Task directions:
Repeat the listing below word for word, stopping after the line that contains "R_ = math.radians".
══ Source material ══
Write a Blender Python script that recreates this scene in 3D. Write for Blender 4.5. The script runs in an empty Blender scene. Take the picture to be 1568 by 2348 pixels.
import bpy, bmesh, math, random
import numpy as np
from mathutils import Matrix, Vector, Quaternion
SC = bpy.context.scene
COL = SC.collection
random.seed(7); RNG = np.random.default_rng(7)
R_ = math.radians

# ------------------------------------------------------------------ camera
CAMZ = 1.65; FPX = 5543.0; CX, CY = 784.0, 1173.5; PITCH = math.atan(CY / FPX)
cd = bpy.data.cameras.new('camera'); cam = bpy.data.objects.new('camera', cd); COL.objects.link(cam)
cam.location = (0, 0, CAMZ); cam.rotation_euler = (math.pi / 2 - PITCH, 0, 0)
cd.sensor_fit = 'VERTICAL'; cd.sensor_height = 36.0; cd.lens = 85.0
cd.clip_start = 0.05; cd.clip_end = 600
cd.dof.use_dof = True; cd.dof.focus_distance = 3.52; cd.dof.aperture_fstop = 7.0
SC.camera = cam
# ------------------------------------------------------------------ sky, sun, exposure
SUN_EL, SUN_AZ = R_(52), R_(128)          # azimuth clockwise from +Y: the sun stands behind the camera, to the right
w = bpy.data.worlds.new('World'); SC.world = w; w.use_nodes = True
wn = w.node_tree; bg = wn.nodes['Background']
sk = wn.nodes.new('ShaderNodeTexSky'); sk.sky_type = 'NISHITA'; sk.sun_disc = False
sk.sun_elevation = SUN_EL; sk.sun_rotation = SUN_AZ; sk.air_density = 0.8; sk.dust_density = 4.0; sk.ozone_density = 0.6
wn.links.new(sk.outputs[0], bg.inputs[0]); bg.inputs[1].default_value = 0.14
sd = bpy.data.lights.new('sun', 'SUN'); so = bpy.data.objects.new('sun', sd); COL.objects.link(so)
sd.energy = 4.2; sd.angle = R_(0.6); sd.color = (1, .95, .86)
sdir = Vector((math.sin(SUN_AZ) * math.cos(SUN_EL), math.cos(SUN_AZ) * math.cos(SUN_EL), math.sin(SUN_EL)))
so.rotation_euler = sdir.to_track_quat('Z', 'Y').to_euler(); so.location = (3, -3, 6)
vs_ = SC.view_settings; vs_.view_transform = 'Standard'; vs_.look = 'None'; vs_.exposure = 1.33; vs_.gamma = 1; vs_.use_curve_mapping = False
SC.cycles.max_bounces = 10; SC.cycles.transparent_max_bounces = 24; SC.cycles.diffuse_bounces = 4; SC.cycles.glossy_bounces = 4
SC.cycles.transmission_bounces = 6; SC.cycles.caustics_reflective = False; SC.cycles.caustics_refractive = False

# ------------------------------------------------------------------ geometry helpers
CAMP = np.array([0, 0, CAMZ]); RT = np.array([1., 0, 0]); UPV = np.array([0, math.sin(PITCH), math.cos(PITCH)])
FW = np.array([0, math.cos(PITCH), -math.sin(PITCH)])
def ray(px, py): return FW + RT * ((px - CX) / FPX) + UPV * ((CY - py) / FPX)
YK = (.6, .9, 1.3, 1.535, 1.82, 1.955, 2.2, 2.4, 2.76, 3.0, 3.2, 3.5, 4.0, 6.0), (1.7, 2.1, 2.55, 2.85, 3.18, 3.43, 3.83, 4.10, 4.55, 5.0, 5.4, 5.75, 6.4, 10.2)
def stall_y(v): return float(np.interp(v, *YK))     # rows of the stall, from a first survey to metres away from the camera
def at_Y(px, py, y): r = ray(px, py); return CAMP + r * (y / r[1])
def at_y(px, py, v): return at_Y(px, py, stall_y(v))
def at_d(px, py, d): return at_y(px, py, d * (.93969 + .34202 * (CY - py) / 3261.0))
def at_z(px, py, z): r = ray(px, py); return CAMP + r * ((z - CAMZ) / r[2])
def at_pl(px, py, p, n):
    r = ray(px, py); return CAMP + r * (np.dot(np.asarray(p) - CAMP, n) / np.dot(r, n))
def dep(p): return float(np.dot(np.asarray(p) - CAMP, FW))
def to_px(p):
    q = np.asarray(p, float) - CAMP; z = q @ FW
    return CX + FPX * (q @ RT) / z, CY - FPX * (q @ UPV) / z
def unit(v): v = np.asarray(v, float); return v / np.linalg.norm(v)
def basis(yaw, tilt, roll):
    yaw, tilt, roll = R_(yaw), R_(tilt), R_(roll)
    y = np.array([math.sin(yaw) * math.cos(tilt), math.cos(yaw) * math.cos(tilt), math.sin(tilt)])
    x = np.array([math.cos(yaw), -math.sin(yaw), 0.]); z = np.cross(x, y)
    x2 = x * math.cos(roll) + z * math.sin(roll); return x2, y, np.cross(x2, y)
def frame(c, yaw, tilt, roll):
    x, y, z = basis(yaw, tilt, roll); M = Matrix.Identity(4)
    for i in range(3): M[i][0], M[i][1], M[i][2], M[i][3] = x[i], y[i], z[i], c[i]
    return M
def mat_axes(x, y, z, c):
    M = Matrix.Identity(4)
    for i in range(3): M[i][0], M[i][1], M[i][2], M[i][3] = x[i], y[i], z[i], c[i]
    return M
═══
Answer:
Write a Blender Python script that recreates this scene in 3D. Write for Blender 4.5. The script runs in an empty Blender scene. Take the picture to be 1568 by 2348 pixels.
import bpy, bmesh, math, random
import numpy as np
from mathutils import Matrix, Vector, Quaternion
SC = bpy.context.scene
COL = SC.collection
random.seed(7); RNG = np.random.default_rng(7)
R_ = math.radians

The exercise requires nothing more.